Taiwan tourism industry suffering as mainlanders stay away in droves
IT pains Chen Sheng-tsung to walk out of the front door of his small hotel on the busiest street in Kenting, a popular seaside resort in southern Taiwan.
Only last year, Chen’s rooms were fully occupied by tourists from the Chinese mainland but now a “Vacancies” board hangs by his door almost every night, a humiliating declaration that hard times have arrived.
Many small tourist hotels on the island share the same fate as Chen’s. The flow of mainland tourists has been reduced to a trickle since Tsai Ing-wen and her Democratic Progressive Party (DPP) came to power.
Summer is usually the high tourist season in the eastern part of the island, but the summer of 2016 has been a bleak one for those whose livelihoods depend on tourists.
According to Taiwan’s tourism agency, the number of mainland tourists to visit the island in May and June decreased by more than 80,000 from last year.
Helena Tang is a manager at Yeliu Geopark, famous for its Queen’s Head Rock. She said around 4,000 mainlanders visited the park every day last year. This year the number is closer to 2,000.
Hotels and travel agencies are not the only ones to suffer. Coach companies, tour guides, shop and restaurant owners are also feeling the squeeze. A souvenir seller at a park in Kenting said her income had shrunk by nearly 70 percent this year. And the worst may be yet to come.
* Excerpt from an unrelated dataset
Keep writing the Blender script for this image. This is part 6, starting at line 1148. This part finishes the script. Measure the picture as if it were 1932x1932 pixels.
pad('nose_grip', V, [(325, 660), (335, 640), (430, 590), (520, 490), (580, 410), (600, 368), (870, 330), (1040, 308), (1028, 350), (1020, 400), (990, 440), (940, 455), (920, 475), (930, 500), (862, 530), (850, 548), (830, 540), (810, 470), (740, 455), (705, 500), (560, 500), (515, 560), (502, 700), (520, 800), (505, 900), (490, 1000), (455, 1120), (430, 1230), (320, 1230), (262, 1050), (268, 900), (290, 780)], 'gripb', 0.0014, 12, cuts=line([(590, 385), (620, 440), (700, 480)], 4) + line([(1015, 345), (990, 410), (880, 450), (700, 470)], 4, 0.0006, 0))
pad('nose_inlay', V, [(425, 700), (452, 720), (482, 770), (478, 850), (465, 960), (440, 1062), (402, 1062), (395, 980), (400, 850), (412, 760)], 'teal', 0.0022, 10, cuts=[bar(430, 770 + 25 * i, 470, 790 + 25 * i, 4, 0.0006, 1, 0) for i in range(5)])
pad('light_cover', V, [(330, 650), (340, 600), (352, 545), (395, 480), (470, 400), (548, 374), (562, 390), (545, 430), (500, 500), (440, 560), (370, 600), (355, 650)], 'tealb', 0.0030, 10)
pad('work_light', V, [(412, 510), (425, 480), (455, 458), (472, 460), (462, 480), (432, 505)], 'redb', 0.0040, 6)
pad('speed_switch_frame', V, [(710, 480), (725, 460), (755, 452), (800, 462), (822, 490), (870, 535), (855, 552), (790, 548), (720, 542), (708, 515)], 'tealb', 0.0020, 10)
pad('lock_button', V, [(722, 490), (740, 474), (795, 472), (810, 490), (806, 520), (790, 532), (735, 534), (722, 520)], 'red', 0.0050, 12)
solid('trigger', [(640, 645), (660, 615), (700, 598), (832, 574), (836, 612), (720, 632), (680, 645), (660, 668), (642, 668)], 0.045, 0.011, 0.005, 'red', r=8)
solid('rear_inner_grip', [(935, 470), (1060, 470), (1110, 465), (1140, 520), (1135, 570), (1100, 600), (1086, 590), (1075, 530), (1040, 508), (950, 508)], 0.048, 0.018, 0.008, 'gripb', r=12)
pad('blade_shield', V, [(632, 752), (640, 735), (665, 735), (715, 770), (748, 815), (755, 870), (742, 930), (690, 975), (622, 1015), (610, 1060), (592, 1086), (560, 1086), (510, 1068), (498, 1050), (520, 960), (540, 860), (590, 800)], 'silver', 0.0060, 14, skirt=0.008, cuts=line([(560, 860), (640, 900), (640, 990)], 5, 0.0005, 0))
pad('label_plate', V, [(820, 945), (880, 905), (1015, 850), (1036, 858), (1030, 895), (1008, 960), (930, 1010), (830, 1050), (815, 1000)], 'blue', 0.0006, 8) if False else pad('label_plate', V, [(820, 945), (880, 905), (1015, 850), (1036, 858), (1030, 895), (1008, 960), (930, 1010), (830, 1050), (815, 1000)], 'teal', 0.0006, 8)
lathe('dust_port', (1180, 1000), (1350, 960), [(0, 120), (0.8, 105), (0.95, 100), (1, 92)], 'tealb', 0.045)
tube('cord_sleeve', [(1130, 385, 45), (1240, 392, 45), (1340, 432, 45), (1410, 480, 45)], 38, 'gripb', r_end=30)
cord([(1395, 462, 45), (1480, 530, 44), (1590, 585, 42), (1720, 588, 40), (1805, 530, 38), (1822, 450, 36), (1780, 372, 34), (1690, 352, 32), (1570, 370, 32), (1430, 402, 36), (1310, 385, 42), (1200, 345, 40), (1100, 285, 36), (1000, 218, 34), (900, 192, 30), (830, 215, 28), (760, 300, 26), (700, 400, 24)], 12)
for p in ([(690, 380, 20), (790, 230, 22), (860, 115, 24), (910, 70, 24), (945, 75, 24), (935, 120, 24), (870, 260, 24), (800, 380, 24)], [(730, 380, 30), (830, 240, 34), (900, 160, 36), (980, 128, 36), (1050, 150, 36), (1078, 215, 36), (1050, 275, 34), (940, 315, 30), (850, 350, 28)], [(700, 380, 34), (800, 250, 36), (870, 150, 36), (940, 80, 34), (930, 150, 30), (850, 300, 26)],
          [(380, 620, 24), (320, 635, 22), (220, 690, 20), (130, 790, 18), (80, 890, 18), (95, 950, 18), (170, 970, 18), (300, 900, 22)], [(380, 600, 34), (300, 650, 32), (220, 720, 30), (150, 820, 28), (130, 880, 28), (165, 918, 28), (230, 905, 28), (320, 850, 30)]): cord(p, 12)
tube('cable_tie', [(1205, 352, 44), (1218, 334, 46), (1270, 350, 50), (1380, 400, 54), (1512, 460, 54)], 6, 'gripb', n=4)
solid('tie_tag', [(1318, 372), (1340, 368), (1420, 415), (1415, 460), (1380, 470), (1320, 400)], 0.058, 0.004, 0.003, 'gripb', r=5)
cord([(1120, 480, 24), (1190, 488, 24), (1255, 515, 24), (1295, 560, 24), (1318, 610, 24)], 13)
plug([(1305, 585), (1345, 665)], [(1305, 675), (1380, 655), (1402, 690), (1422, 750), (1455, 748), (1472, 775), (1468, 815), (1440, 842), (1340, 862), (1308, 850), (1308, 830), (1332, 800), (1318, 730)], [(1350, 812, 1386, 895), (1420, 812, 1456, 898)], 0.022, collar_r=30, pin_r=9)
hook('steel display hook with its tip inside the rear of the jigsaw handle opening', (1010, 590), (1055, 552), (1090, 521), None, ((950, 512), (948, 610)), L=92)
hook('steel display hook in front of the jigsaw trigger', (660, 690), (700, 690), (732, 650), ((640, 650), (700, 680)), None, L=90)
Since the ban on traveling to the island was lifted in 2008, the number of mainland tourists has climbed steadily. More than 1.2 million visited in 2010, and the number rose to 4.2 million last year.
These mainlanders do not go to Taiwan just to paddle in the sea and admire the scenery. Last year each of them spent around US$227 a day.
Hotels have been built. Tour companies have expanded. And beneficiaries include bus and taxi drivers, tour guides, wait staff, souvenir sellers, entertainers, car hire clerks, museum and cinema staff, ice-cream makers, even beggars.
Johnny Tseng of Ezfly International Travel said that 90 percent of his company’s clients are from the mainland.
Chen I-chuan, secretary-general of the island’s Travel Quality Assurance Association, believes mainlanders are enthusiastic about traveling in Taiwan because, in addition to its beautiful scenery, they are emotionally attached to their island compatriots.
In just a few short months, so much has changed.
Tsai Ing-wen refuses to recognize the 1992 Consensus that enshrines the one-China policy and is the basis for all the good that has come out of cross-Strait relations in the past few years. Tsai’s attitude has left mainlanders feeling both puzzled and unwelcome.
For years, the island has been among the top five destination choices for mainlanders heading overseas for festivals and holidays. During last week’s Qixi, a traditional festival similar to Valentine’s Day, Taiwan did not even make the top ten.
The island’s tourism agency is doing its best to encourage visitors from other places, notably Japan and South Korea, to take up the slack left by the missing mainlanders, and indeed the overall number of tourists to the island climbed 3.2 percent in May before contracting again in June.
Though optimistic about tourist expansion from other sources, Chen I-chuan believes mainland tourists could and should be the mainstay of the sector for years to come.